A clemência da Autoridade

Joaquim Caimoto Duarte.

13/09/2006 Diário Económico


Foi publicada no passado dia 25 de Agosto a Lei n.º 39/2006, que estabelece o regime jurídico da dispensa e da atenuação especial da coima em processos de contra-ordenação instaurados pela Autoridade da Concorrência (AdC).  

Este diploma insere-se no programa comunitário de clemência na luta anti-cartel, de acordo com o qual a Comissão Europeia e a maioria das autoridades nacionais de concorrência dos Estados-Membros estabeleceram regimes de isenção ou de atenuação das sanções para as empresas que denunciem e forneçam provas da existência de acordos restritivos ou práticas concertadas proibidas. 

Para este efeito, o momento em que as empresas se apresentam para colaborar com a AdC é fulcral: à primeira empresa que, verificadas determinadas condições, denunciar a existência da infracção, poderá ser concedida a dispensa da coima (isenção total); se a AdC já tiver iniciado o processo (sem ter havido nota de ilicitude), poderá ainda beneficiar de uma atenuação especial de, no mínimo, 50% da coima que lhe seria aplicável; já a segunda empresa que se apresente poderá beneficiar de uma atenuação até ao limite máximo de 50%. 

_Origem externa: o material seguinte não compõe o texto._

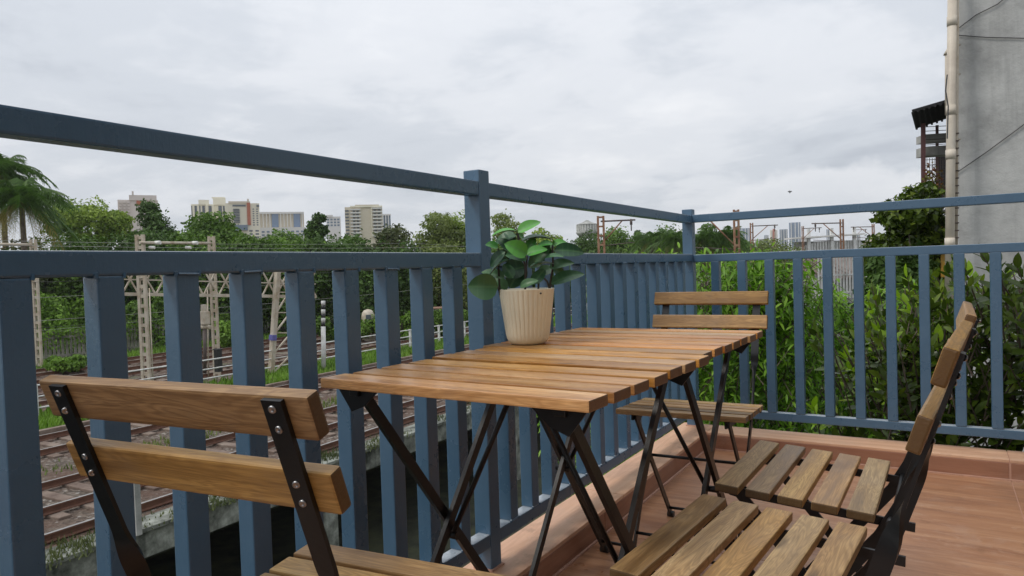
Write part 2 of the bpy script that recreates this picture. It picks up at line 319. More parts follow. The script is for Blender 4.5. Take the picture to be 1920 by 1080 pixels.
def crown_pts(blobs, n, shell=.55):
    """sample points through a set of ellipsoids (c, r3, weight), denser towards their skins, ragged"""
    w = np.array([b[1][0]*b[1][1]+b[1][2]*b[1][0] for b in blobs]); w = w/w.sum(); P = []; Q = []
    cnt = RNG.multinomial(n, w)
    for (c, r), k in zip(blobs, cnt):
        d = RNG.normal(size=(k, 3)); d /= np.linalg.norm(d, axis=1, keepdims=True)
        rr = shell+(1-shell)*RNG.random(k)**.7
        lump = 1+.14*np.sin(d[:, 0]*5+c[0])*np.cos(d[:, 1]*6+c[1])+.10*np.sin(d[:, 2]*9+c[2]*3)+RNG.normal(size=k)*.05
        p = np.array(c)+d*np.array(r)*(rr*lump)[:, None]; P.append(p); Q.append(d+RNG.normal(size=(k, 3))*.7+np.array([0, 0, .35]))
    return np.concatenate(P), np.concatenate(Q)
def sub_blobs(c, r, n, size, seed=0):
    g = np.random.default_rng(seed); out = []
    for i in range(n):
        d = g.normal(size=3); d /= np.linalg.norm(d)
        if d[2] < -.45: d[2] *= -.6
        q = np.array(c)+d*np.array(r)*(.62+.25*g.random()); s = size*(.65+.6*g.random())
        out.append((tuple(q), (s, s, s*.72)))
    return out
def crown_obj(name, blobs, n, L, mat, parent, aspect=.6, shell=.5):
    n = int(n*1.35); P, Q = crown_pts(blobs, n, shell); l = L*1.08*(.6+.8*RNG.random(n)); V, F = leaf_cloud(P, Q, l, l*aspect)
    o = link(name, np_mesh(name, V-np.array(parent.location), F), mat, parent); return o
def tree(name, u, vtop, vbase_z, D, wpx, mat, label, leaf=.30, n=6000, hfrac=.75, squash=1., seed=0, grp=None, nb=14, subs=.36, cat='tree', shape='round'):
    """a tree whose crown top is seen at (u, vtop) from the terrace, standing D away"""
    top = at(u, vtop, D); rad = wpx/2/FPX*D; H = top.z-vbase_z; ch = H*hfrac
    base = Vector((top.x, top.y, vbase_z)); t = thing(name, base, label, cat, grp)
    c = (base.x, base.y, top.z-ch/2); r = (rad*.92, rad*.92, ch*.53*squash)
    bl = sub_blobs(c, r, nb, min(rad, ch*.5)*subs*1.5, seed)+[(c, (r[0]*.72, r[1]*.72, r[2]*.75))]
    if shape == 'umbrella':
        bl = sub_blobs((c[0], c[1], top.z-ch*.3), (rad, rad, ch*.26), nb, rad*subs, seed)+[((c[0], c[1], top.z-ch*.28), (rad*.8, rad*.8, ch*.22)), ((c[0]+rad*.1, c[1], top.z-ch*.7), (rad*.6, rad*.6, ch*.25))]
    crown_obj('crown', bl, n, leaf, mat, t)
    tr = max(.09, rad*.07); bm = bmesh.new()
    add_tube(bm, [(0, 0, -.2), (0.05*rad, 0, H-ch*.8), (0, .04*rad, H-ch*.35)], [tr, tr*.75, tr*.3], 8)
    rg = random.Random(seed)
    for k in range(5):
        a = rg.uniform(0, 6.28); z0 = H-ch*rg.uniform(.6, .9); add_tube(bm, [(0, 0, z0), (math.cos(a)*rad*.35, math.sin(a)*rad*.35, z0+ch*.2), (math.cos(a)*rad*.65, math.sin(a)*rad*.65, z0+ch*.42)], [tr*.5, tr*.3, tr*.1], 6)
    link('trunk', bm_mesh(bm, 'trunk'), M['bark'], t); return t
def frond(bm_V, bm_F, base, dirv, L, droop, mat_w=.5, n=28):
    d = Vector(dirv).normalized(); side = d.cross(Vector((0, 0, 1))).normalized(); P0 = Vector(base)
    path = lambda t: P0+d*(L*t)+Vector((0, 0, -droop*L*t*t))
    k = len(bm_V); w = L*.012
    for i in range(7):
        q = path(i/6); bm_V += [tuple(q+side*w*(1.1-i/6)), tuple(q-side*w*(1.1-i/6))]
        if i: bm_F.append((k+2*i-2, k+2*i-1, k+2*i)); bm_F.append((k+2*i-1, k+2*i+1, k+2*i))
    for i in range(3, n+1):
        t = i/n; q = path(t); wl = mat_w*L*(.45+.55*math.sin(math.pi*min(1, t*.95+.05)))*.55
        for s in (-1, 1):
            rr_ = random.random(); tip = q+side*(s*wl*(.45+.35*rr_))+d*(wl*.35)+Vector((0, 0, -wl*(.45+.6*random.random()))); w = L/n*.42; k = len(bm_V)
            bm_V += [tuple(q-d*w), tuple(q+d*w*.7), tuple(tip)]; bm_F.append((k, k+1, k+2))
def palm(name, u, v, D, zb, Lf, label, nf=30, grp=None, dry=8, seed=1, cat='palm tree', spread=1.):
    nf = int(nf*1.9); dry *= 3; random.seed(seed); c = at(u, v, D); base = Vector((c.x, c.y, zb)); t = thing(name, base, label, cat, grp); h = c.z-zb
    tr = tube('trunk', [(0, 0, -.2), (.1, 0, h*.5), (0, 0, h)], [.24, .19, .15], M['bark'], t, 10)
    V, F = [], []
    for i in range(nf):
        a = i*2.4+random.uniform(-.2, .2); el = random.uniform(-.15, 1.25); frond(V, F, (0, 0, h), (math.cos(a)*math.cos(el), math.sin(a)*math.cos(el), math.sin(el)), Lf*random.uniform(.8, 1.1)*spread, random.uniform(.45, .95), .55)
    link('crown', np_mesh('crown', V, F), M['t_palm'], t)
    if dry:
        V, F = [], []
        for i in range(dry):
            a = i*2.4+1; frond(V, F, (0, 0, h-.1), (math.cos(a)*.75, math.sin(a)*.75, .05), Lf*random.uniform(.5, .7), 1.5, .6)
        link('dead_frond_skirt', np_mesh('skirt', V, F), M['t_dry'], t)
    return t

# ================================================================ SETTING: ground, terrace
GZ = -3.38; TH = R(2.0); td = Vector((-math.sin(TH), math.cos(TH), 0)); tn = Vector((-math.cos(TH), -math.sin(TH), 0))
def tk(lat, s, z=0.): return Vector((CAM.x, CAM.y, 0))+tn*lat+td*s+Vector((0, 0, z))
TRZ = math.atan2(td.y, td.x)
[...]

Note-se ainda a possibilidade de uma atenuação adicional se a empresa colaborante for a primeira a denunciar a existência de um outro acordo ou prática proibida, bem como a possibilidade dos titulares dos órgãos de administração poderem eles próprios beneficiar do regime de clemência referido (uma vez que estes, em certas circunstâncias, podem também ser sancionados de acordo com a Lei da Concorrência).

A Lei 39/2006 confere, indubitavelmente, um cunho adicional de modernidade e sofisticação (necessários) à política nacional de concorrência, o qual, em grande medida, se fica a dever ao impulso legislativo da própria AdC, entidade a que caberá a regulamentação processual do diploma referido. 

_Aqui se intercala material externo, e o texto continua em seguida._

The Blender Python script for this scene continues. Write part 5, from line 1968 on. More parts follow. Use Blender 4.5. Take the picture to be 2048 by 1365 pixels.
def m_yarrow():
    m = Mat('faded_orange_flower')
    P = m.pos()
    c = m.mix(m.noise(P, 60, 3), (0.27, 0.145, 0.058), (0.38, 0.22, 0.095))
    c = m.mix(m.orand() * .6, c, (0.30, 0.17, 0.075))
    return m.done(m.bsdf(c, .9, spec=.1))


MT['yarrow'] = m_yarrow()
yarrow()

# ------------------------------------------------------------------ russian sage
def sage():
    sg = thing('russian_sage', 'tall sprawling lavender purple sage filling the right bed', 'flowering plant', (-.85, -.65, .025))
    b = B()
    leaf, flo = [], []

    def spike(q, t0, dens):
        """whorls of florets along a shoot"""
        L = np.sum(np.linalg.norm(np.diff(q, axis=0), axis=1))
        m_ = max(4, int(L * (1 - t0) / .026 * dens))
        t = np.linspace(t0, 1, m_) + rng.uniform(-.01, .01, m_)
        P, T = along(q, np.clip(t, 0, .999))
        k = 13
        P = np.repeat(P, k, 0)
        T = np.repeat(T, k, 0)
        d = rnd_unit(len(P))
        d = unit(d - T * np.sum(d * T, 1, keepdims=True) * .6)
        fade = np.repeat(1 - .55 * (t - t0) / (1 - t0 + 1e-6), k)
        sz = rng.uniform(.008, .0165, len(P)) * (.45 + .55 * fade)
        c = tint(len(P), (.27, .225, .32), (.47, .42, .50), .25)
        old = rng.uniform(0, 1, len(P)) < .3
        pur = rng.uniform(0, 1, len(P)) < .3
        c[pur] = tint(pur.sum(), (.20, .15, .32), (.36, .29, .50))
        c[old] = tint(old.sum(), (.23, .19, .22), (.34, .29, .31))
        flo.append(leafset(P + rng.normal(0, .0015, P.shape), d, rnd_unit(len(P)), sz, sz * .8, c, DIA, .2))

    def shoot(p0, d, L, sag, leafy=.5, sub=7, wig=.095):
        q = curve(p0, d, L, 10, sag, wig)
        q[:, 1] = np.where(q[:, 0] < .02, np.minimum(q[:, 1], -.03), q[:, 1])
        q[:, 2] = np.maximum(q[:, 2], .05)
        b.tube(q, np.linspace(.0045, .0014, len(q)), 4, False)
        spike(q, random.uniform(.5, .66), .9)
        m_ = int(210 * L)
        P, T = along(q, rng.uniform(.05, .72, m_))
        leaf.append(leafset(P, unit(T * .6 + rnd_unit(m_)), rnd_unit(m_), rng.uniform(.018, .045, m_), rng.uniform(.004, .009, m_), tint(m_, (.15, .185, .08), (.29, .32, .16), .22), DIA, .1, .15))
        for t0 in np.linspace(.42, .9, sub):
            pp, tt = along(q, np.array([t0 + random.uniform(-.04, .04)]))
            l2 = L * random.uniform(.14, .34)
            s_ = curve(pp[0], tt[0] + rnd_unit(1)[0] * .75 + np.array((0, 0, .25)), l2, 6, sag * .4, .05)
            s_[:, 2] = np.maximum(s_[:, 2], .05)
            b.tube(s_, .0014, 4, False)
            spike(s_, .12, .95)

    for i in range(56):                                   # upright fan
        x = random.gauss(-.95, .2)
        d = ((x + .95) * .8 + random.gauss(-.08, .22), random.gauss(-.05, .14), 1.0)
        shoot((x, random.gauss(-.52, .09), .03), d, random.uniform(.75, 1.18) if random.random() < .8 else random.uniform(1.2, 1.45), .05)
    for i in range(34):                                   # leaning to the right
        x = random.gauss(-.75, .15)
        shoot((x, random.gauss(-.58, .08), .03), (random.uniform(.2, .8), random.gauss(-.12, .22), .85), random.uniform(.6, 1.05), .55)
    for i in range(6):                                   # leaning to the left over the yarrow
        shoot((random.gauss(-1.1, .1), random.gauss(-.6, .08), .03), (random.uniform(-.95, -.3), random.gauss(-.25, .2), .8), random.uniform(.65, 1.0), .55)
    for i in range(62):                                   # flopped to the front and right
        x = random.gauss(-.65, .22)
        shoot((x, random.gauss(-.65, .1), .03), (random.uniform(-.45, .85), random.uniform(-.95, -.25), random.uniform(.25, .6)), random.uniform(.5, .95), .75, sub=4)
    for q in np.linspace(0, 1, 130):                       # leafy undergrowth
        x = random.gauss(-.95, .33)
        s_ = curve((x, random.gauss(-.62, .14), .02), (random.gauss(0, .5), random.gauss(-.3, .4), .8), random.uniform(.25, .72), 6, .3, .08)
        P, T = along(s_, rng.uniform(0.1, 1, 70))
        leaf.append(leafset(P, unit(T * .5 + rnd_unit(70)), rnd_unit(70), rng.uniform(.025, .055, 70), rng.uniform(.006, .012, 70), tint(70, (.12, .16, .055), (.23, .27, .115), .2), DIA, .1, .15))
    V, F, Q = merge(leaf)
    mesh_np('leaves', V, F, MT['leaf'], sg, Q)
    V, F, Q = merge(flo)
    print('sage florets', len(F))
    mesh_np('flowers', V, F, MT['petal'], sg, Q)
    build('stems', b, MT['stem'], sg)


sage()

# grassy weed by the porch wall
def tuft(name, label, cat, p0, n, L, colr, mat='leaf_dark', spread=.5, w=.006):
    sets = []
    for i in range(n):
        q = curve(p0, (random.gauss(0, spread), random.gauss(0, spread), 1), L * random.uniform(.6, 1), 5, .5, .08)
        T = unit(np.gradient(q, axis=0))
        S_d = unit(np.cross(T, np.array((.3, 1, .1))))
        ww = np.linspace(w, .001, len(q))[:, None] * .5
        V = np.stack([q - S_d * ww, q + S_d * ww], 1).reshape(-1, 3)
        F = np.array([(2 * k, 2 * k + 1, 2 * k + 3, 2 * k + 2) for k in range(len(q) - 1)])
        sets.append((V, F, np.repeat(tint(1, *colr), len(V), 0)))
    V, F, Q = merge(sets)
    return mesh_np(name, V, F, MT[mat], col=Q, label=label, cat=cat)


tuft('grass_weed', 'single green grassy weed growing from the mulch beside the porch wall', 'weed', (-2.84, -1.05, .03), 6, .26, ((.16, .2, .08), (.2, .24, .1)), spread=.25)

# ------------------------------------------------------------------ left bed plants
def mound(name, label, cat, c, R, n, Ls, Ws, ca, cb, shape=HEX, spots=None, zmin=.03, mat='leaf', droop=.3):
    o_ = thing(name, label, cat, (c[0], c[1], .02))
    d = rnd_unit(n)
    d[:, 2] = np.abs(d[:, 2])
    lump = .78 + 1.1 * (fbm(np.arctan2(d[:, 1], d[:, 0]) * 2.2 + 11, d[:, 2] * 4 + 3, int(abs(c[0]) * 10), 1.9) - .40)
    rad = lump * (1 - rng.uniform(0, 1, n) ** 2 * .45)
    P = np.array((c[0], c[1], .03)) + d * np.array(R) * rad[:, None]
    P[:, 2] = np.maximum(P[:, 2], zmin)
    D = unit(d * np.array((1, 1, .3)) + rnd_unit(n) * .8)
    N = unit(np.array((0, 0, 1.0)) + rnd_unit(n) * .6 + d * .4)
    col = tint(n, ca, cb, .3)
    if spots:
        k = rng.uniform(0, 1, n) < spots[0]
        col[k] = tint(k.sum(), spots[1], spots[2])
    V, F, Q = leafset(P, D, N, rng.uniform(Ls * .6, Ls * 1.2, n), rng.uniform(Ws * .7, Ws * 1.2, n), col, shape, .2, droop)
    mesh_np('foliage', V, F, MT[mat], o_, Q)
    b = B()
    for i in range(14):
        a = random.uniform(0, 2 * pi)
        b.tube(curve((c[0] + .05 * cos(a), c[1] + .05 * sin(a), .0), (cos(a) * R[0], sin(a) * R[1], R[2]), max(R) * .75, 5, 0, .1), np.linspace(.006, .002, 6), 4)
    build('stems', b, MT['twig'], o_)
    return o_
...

Contudo, subsistem ainda alguns pontos dignos de reparo. 

Nos casos da atenuação especial da coima, poder-se-á argumentar que as vantagens para os denunciantes poderão não ser completamente evidentes uma vez que a AdC dispõe de uma grande margem de apreciação na determinação da medida da coima (base), concretamente aplicável. Sendo certo que a própria Lei da Concorrência nos indica quais os critérios de determinação da medida da coima (atenuantes e agravantes), estes poderão ser considerados genéricos, nomeadamente, por comparação com as desenvolvidas linhas orientadoras da Comissão relativas à determinação das coimas por esta aplicadas. 

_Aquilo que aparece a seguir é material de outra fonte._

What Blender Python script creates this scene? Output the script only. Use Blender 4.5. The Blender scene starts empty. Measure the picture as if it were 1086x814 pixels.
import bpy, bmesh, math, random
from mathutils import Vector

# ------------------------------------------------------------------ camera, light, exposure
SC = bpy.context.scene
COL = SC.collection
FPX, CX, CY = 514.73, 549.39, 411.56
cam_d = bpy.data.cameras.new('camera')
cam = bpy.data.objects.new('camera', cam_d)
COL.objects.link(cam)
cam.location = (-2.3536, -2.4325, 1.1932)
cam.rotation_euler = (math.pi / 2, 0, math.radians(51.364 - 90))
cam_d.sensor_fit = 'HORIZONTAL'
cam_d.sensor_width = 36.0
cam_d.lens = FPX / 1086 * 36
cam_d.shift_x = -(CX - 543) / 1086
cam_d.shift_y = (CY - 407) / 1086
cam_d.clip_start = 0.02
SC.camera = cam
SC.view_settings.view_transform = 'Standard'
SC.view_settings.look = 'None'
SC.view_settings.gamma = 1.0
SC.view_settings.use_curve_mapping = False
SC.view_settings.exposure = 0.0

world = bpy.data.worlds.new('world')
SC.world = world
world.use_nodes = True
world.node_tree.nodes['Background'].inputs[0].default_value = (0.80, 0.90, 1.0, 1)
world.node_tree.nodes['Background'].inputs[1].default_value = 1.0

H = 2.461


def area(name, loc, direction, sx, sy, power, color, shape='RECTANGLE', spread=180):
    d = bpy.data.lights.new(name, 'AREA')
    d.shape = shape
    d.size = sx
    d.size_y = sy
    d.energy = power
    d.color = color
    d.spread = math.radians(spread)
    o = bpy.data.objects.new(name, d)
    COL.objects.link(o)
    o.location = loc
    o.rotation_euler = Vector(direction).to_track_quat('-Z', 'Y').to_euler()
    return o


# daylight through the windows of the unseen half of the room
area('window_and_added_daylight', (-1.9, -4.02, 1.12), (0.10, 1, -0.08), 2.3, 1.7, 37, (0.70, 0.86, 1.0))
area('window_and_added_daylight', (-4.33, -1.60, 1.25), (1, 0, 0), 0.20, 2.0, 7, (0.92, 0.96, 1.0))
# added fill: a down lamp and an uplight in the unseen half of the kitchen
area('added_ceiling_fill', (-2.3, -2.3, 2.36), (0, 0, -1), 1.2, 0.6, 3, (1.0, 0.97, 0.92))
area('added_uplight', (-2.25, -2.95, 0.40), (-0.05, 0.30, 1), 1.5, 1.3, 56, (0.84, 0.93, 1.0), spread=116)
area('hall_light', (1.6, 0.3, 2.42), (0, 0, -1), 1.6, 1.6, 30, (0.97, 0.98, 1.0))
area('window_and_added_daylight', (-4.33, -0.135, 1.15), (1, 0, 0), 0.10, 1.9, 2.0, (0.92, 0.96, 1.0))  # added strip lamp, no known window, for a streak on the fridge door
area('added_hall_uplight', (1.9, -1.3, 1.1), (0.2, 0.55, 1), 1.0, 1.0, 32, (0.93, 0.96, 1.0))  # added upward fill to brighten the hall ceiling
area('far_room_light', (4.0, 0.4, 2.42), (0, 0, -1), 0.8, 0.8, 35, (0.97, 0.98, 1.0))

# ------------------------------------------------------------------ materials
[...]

Além do mais, da redacção do novo diploma parece resultar a aplicabilidade do regime da clemência português a todos os acordos restritivos da concorrência que não somente “cartéis” (i.e., genericamente, acordos horizontais, entre concorrentes, sobre preços e repartição/afectação de mercados). Este reparo surge-nos da confrontação com a prática da Comissão no que concerne ao estatuto da clemência, a qual se cinge às práticas de cartel, encontrando-se a delimitação expressa para este tipo de acordos restritivos na Comunicação da Comissão relativa à imunidade em matéria de coimas e à redução do seu montante nos processos relativos a cartéis. Perante um acordo puramente vertical (v.g., entre fornecedores e distribuidores) que se afigure como restritivo da concorrência será, face ao exposto, aplicável o disposto na Lei 39/2006 a uma empresa que solicite a referida dispensa ou atenuação de coima? 

Por último, parece subsistir uma importante questão potencialmente limitadora da denúncia por parte das empresas infractoras junto da AdC, não colmatada pela Lei 39/2006. Tal prende-se com a susceptibilidade de terceiros afectados demandarem as empresas denunciantes, em sede de acções de indemnização cível, justamente pelos prejuízos causados em virtude da violação das regras de concorrência - facto que é tido em conta pela Comissão Europeia no seu programa de clemência. Parece-nos que, tendo em conta a ausência de medidas protectoras quanto à informação prestada pelas empresas denunciantes no processo de contra-ordenação da AdC, o balanço que as empresas infractoras necessariamente realizarão sobre a utilidade em colaborar com a AdC poderá ser afectado face à contingência de uma acção de indemnização nos tribunais comuns por parte de terceiros lesados.